The new standards are more rigorous and promote the very skills
teachers and parents have been calling for — critical thinking and
problem-solving — skills that colleges and jobs will require.
I'm a parent and I never called for such skills in the schools and no one ever asked me. I'm also a teacher and no one and none of the teachers (Of course only the cool ones) I know, ever asked for such skills. Don't critical thinking skills and problem solving start in the home by fostering a childs natural ability to learn? That's why I have always expected my son, and my students, to come to their skills on their own. I am just there to facilitate.
But which colleges and which jobs are suddenly now requiring such skills? Haven't these skills always been required in college and the work place?
When I taught sixth grade, I used to have to teach 127 unique math
standards or topics. Now I’d be able to focus on 27 standards, giving me
the time needed to make sure all of my students understood the
underlying concepts.
One hundred and twenty seven math standards?? You don't say! You mean these? This was difficult for you? Yikes! Why memorize?
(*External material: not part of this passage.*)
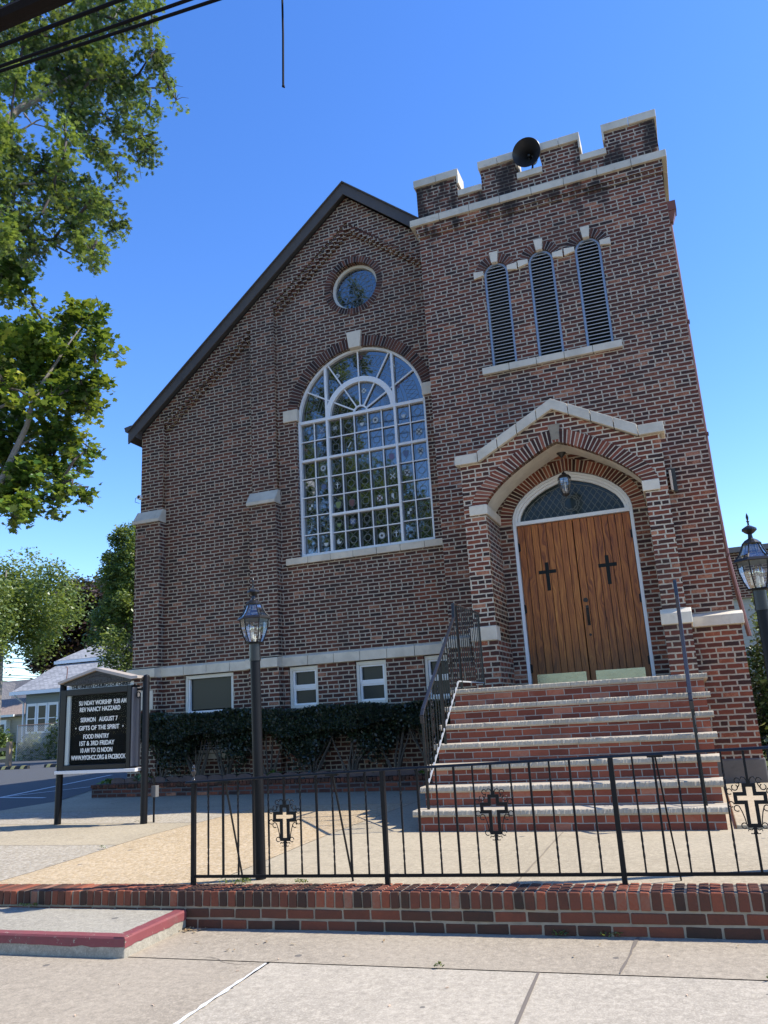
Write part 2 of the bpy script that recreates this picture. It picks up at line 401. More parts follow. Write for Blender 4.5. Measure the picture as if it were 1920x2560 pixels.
M_TAN = concrete('tan_concrete', (.39, .29, .165), agg=.18, dirt=.9)
M_CURB = concrete('platform_concrete', (.30, .275, .22), dirt=1.3)
def chipped_paint():
    k = NB('worn_red_paint'); P, xyz, nn = k.pos()
    c = k.mix(k.noise(P, 5, 5, .7), (.15, .040, .044), (.25, .070, .072))
    ch_ = k.smooth(k.noise(P, 16, 6, .78), .60, .64); du_ = k.smooth(k.noise(P, 3, 5, .7), .50, .75)
    c = k.mix(k.m('MULTIPLY', du_, .35), c, (.16, .12, .10)); c = k.mix(ch_, c, (.30, .265, .21))
    k.base(c, .7, spec=.3); k.bump(k.m('SUBTRACT', k.noise(P, 60, 3), ch_), .5, .002); return k.mat
M_REDP = chipped_paint()
M_WPAINT = simple('white_line_paint', (.62, .62, .60), .7, nscale=25, namt=.25)
M_ASPH = simple('asphalt', (.055, .058, .062), .9, nscale=60, namt=.35, bump=.004, bscale=120)
M_SOIL = simple('dark_soil', (.035, .026, .018), .95, nscale=20, namt=.4, bump=.02)
def grass_mat():
    k = NB('grass'); P, xyz, nn = k.pos()
    c = k.mix(k.noise(P, 1.2, 5, .6), (.045, .075, .02), (.10, .12, .035)); k.base(c, .9); k.bump(k.noise(P, 40, 3), .8, .03); return k.mat
M_GRASS = grass_mat()
def leaf_mat(name, stops, trans=.35, rough=.45):
    k = NB(name); a = k.n('ShaderNodeAttribute', attribute_name='rnd')
    P, xyz, nn = k.pos()
    f = k.m('ADD', a.outputs['Fac'], k.m('MULTIPLY', k.m('SUBTRACT', k.noise(P, .9, 2), .5), .55), clamp=True)
    c = k.ramp(f, stops)
    k.base(c, rough, spec=.85)
    tr = k.n('ShaderNodeBsdfTranslucent'); k.l(k.mix(.5, c, (.35, .42, .03), 'MIX'), tr.inputs[0])
    mx = k.n('ShaderNodeMixShader'); mx.inputs[0].default_value = trans
    k.l(k.b.outputs[0], mx.inputs[1]); k.l(tr.outputs[0], mx.inputs[2]); k.l(mx.outputs[0], k.out.inputs['Surface']); return k.mat
M_OAK = leaf_mat('oak_leaf', [(0, (.016, .042, .022)), (.35, (.042, .092, .038)), (.7, (.115, .195, .052)), (1, (.26, .35, .07))], .30, .27)
M_MAPLE = leaf_mat('maple_leaf', [(0, (.022, .062, .016)), (.42, (.062, .138, .026)), (.75, (.145, .235, .038)), (1, (.36, .38, .055))], .33, .32)
M_LOCUST = leaf_mat('pale_green_leaf', [(0, (.05, .09, .028)), (.5, (.11, .165, .045)), (1, (.24, .28, .075))], .35)
M_PURPLE = leaf_mat('purple_leaf', [(0, (.012, .006, .008)), (.6, (.030, .012, .014)), (1, (.065, .03, .025))], .15)
M_YEW = leaf_mat('yew_needles', [(0, (.004, .010, .005)), (.5, (.009, .022, .009)), (1, (.024, .045, .016))], .1, .5)
M_BUSH = leaf_mat('shrub_leaf', [(0, (.03, .06, .012)), (.5, (.08, .12, .02)), (1, (.19, .21, .04))], .35)
M_HOSTA = leaf_mat('hosta_leaf', [(0, (.06, .12, .02)), (1, (.16, .24, .05))], .3)
M_CONIF = leaf_mat('conifer_leaf', [(0, (.02, .045, .016)), (.5, (.06, .11, .03)), (1, (.22, .28, .09))], .25)
M_BARK = simple('grey_bark', (.23, .20, .165), .9, nscale=6, namt=.4, bump=.02)
M_TWIG = simple('dark_twig', (.055, .045, .038), .9)
M_DRY = leaf_mat('dry_leaf', [(0, (.18, .10, .04)), (1, (.42, .30, .14))], .1, .7)

# ------------------------------------------------------------------ ground
def cl(x, a, b): return max(a, min(b, x))
def z_side(x, y): return -1.375+.018*cl(x, -9, 5)+.02*(y-5.5)
def z_walltop(x): return -1.125+.018*cl(x, -9, 5)
def z_terr(x, y):
    a = z_walltop(x)-.012; b = -1.17; t = cl((y-5.7)/2.6, 0, 1); t = t*t*(3-2*t)
    return a*(1-t)+b*t
def sheet(name, xs, ys, fz, mat, dz=0.0, kind='structure', inside=None, skirt=0):
    mb = MB(); idx = {}
    for j, y in enumerate(ys):
        for i, x in enumerate(xs): idx[i, j] = len(mb.v); mb.v.append((x, y, fz(x, y)+dz))
    for j in range(len(ys)-1):
        for i in range(len(xs)-1): mb.face((idx[i, j], idx[i+1, j], idx[i+1, j+1], idx[i, j+1]))
    o = mb.build(name, mat, loc=(0, 0, 0)); return tag(o, kind=kind)
def lin(a, b, n): return [a+(b-a)*i/n for i in range(n+1)]
sheet('road', [-400, -60, -9, 5, 60, 400], [-400, -60, -2.4], lambda x, y: -1.66, M_ASPH)
sheet('ground', [-700, -100, -30, -10, 5, 30, 100, 700], [5.6, 20, 60, 200, 900], lambda x, y: -1.30, M_GRASS)
sheet('sidewalk', lin(-9, 5, 14), [4.76, 5.2, 5.55], z_side, M_WALK)
sheet('sidewalk', [-60]+lin(-9, -2.72, 6), [-2.2, 0, 2, 4, 4.745], z_side, M_WALK)
sheet('sidewalk', lin(-2.70, 5, 8)+[60], [-2.2, 0, 2, 4, 4.745], z_side, M_WALK2)
sheet('sidewalk', [5, 60], [4.76, 5.55], z_side, M_WALK)
mb = MB(); mb.box(-60, 60, -2.42, -2.2, -1.80, -1.535); tag(mb.build('kerb', M_CURB, bevel=.02), kind='structure')
sheet('sidewalk_bed', [-60]+lin(-9, 5, 7)+[60], [-2.2, 2, 5.55], z_side, M_JOINT, -.012)
# scored joints in the outer slabs, painted white line
mb = MB()
def strip(mb, a, b, w, fz, dz=.004, n=8, wob=0):
    a = Vector((*a, 0)); b = Vector((*b, 0)); d = (b-a).normalized(); s_ = Vector((-d.y, d.x, 0))*w/2
    pr = None
    for i in range(n+1):
        p = a.lerp(b, i/n); q = s_*(1+wob*random.uniform(-.6, .6)) ; o_ = s_.normalized()*wob*random.uniform(-.004, .004)
        l_ = p-q+o_; r_ = p+q+o_; ii = len(mb.v)
        mb.v += [(l_.x, l_.y, fz(l_.x, l_.y)+dz), (r_.x, r_.y, fz(r_.x, r_.y)+dz)]
        if pr is not None: mb.face((pr, ii, ii+1, pr+1))
        pr = ii
strip(mb, (-1.03, 4.74), (-.93, 2.0), .018, z_side, wob=.6); strip(mb, (-.55, 5.42), (-.60, 4.77), .016, z_side, wob=1)
strip(mb, (2.4, 5.42), (2.4, 4.77), .016, z_side); strip(mb, (1.0, 4.74), (1.05, 2), .018, z_side)
def crack(mb, x, y, L, a, n=26):
    pr = None
    for i in range(n):
        w = .0016*(1-i/n)+.0006; px_, py_ = -math.sin(a)*w, math.cos(a)*w; ii = len(mb.v)
        mb.v += [(x-px_, y-py_, z_side(x, y)+.003), (x+px_, y+py_, z_side(x, y)+.003)]
        if pr is not None: mb.face((pr, ii, ii+1, pr+1))
        pr = ii; a += random.gauss(0, .22); x += math.cos(a)*L/n; y += math.sin(a)*L/n
crack(mb, -3.2, 4.80, .9, .55); crack(mb, -2.9, 3.3, 1.0, .3)
tag(mb.build('sidewalk_joints', simple('filled_joint', (.15, .125, .10), .95)), kind='structure')
mb = MB(); strip(mb, (-2.71, 4.72), (-2.69, 2.6), .026, z_side, .006, 40, .8)
tag(mb.build('sidewalk_line', M_WPAINT), kind='structure')

TB = M_TERR
sheet('terrace', lin(-3.80, 2.2, 10), [5.66, 6.2, 6.8, 7.4, 8.0, 8.6, 12.6], z_terr, TB)
sheet('terrace', [-6.05, -5.4, -4.6, -3.81], [5.66, 6.2, 6.8, 7.4, 8.0, 8.6, 10.6], z_terr, M_TAN)
sheet('terrace', lin(-14, -6.06, 6), [5.66, 6.2, 6.8, 7.4], z_terr, M_TERRA)
sheet('terrace', lin(-12, -6.06, 5), [7.41, 8.0, 8.6, 8.90], z_terr, TB)
sheet('terrace', lin(-11.6, -6.06, 5), [8.915, 10.2], z_terr, M_TERRA)
sheet('terrace', [-11.0, -6.06, -3.81], [10.61, 12.6], z_terr, TB)
sheet('terrace', [-11.0, -6.06], [10.21, 10.6], z_terr, TB)
sheet('terrace_bed', [-14]+lin(-9, 2.2, 8)+[9], [5.6, 7.0, 8.5, 12.9], z_terr, M_JOINT, -.02)
sheet('terrace', [2.21, 5, 9], [5.66, 7, 8.6], z_terr, TB)
mb = MB(); strip(mb, (-1.345, 5.72), (-1.39, 8.05), .014, z_terr, .003, 10, .8); strip(mb, (-3.8, 7.05), (-1.35, 7.05), .004, z_terr, .003)
tag(mb.build('terrace_joints', simple('terrace_joint_sand', (.20, .165, .115), .95)), kind='structure')
sheet('terrace', [-12.7, -11.6, -10.9], [12.55, 13.4, 15.2], z_terr, TB, -.008)
sheet('terrace', [-11.4, -10.98], [10.2, 12.56], z_terr, TB, -.009)
# slab beside the stairs, a little higher
mb = MB(); mb.box(.14, 2.2, 8.18, 11.9, -1.3, -1.135); tag(mb.build('walkway', M_TERR, bevel=.01), kind='structure')
# parking lot
mb = MB(); n0 = [(-10.75, 10.3), (-11.15, 12.1), (-12.4, 14.6), (-12.4, 31), (-75, 31), (-75, 10.3)]
mb.v += [(x, y, -1.172) for x, y in n0]; mb.face(range(6)); tag(mb.build('parking_lot', M_ASPH), kind='structure')
mb = MB()
fz_ = lambda x, y: -1.172
strip(mb, (-13.4, 12.75), (-11.95, 12.50), .10, fz_, .005); strip(mb, (-13.35, 12.8), (-15.3, 18.4), .10, fz_, .005, 8); strip(mb, (-13.35, 12.9), (-11.2, 20), .08, fz_, .005)
tag(mb.build('parking_lines', M_WPAINT), kind='structure')
# hill far off
mb = MB(); xs = lin(-900, -120, 60); ys = lin(330, 470, 8)
for j, y in enumerate(ys):
    for i, x in enumerate(xs):
        h = (math.sin(math.pi*j/8))**.6*(32+7*math.sin(x*.011+1)+4*math.sin(x*.037)+2.2*math.sin(x*.13))+random.uniform(-1.5, 1.5)
        mb.v.append((x+random.uniform(-3, 3), y, -2+max(0, h)*(0 if j in (0, 8) else 1)))
for j in range(8):
    for i in range(60): a = j*61+i; mb.face((a, a+1, a+62, a+61))
hill_o = mb.build('hill', simple('wooded_hill', (.075, .11, .06), .95, nscale=.06, namt=.6, bump=3, bscale=.15)); tag(hill_o, kind='structure')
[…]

Heck, Massachusetts had the gold standard of standards. Is this too difficult for you?
For example, I used to teach the equation for the area of a square in a
50-minute lesson, simply memorizing the equation and applying it to
problems.
You did? Then you sucked as a teacher! You didn't have them take the area of the classroom, the cafeteria, the hallway, the office, their home, Sydney's family's home in East Hampton? Then they could write about how they came about their findings. Simple, eh?
Now I could teach real-world mathematical problems involving area over
the course of a week, allowing my students to uncover multiple ways to
solve for the answer and truly understand the concept.
Please see my response above.
But parents send their children to school to prepare them for the real world, and we haven’t been doing as well as we can.
Not in Kindergarten. Or 1st grade, or elementary school. We all don't get to prep Choate.
As The Post pointed out recently, just a third of New York City
public-school students graduate high school ready for college, thus
denying many students the opportunity to succeed.
Yes, the Post, the bastion of journalistic morals and integrity, with no axe to grind on either side of the education debate pointed such a fact out. But wait, what about credit recovery? Does that not prepare students by just letting them graduate and letting them out in the real world? <----sarcasm i="">
----sarcasm>
For example, in focus groups we have conducted all around the city,
Educators for Excellence is hearing positive feedback from reading and
writing teachers, many of whom are praising the focus on both fiction
and nonfiction reading, as well as the new emphasis on text-based
evidence.
Who participates in these surveys? Can we see the surveys? Are only card carrying members of E4E allowed to participate in such surveys? Are these surveys taken at E4E youth rallies? Are these surveys done scientifically?
In a recent poll, the National Education Association found nearly 75 percent of teachers said they support the Common Core.
Sources please.
But what is most disturbing about Little Evan's spew in the Post today is his dishonesty. You see, what Little Evan doesn't want anyone to know is that the face of technological failure, Bill Gates funds Educators4Excellence while at the same time funding Common Core. Again, Little Evan is a liar. And according to the same article, Common Core is a curriculum, though Little Evan claimed it is not. Little Evan also fails to mention that his hero and mentor Bill Gates said that we won't know for ten years if Common Core will work or not. Will this be acceptable for the offspring of Little Evan and Princess Sydney?
What Common Core is just a repackaging of what was being done already for the purpose of creating new profits for corporations. It's all about the money. It's all about who will out whore whom and Little Evan, you are in the top three.
I put it to Evan, let's you and I walk the streets of Harrison, NY together and survey the parents of this great community together.
Let's face it. Little Evan is Bill Gates little b**** boy.
E$E are like a bad case of crabs that just won't go away! I love how he keeps writing, "When I taught....". He was denied tenure If I am not mistaken, so whatever it was that he taught or did not teach, he sure as Hell was not up to par to be dictating the way the rest of us should be doing it. He is a corporate tool, plain and simple. He is actually the worst kind of ed-deformer because he was an actual former teacher who claims to speak up for true teachers while we all know he is full of crap. To top it all off, he gets paid big bucks to write garbage propaganda like his current editorial. Screw him and screw E$E!!!
ReplyDeleteI know how they do their survey because I went to their presentation when they came to our school. They lay out a spread and have a few personable young teachers talk about teaching. Then they ask you if you want to 'join'. There is no discussion of the 25-30 points in the trifold form. When I asked what 'I oppose last hired, first fired' meant, they started talking in hushed tones and even took the form back from me. Their recruitment techniques are like snake oil salesman and their surveys are a result of that recruitment and have no value.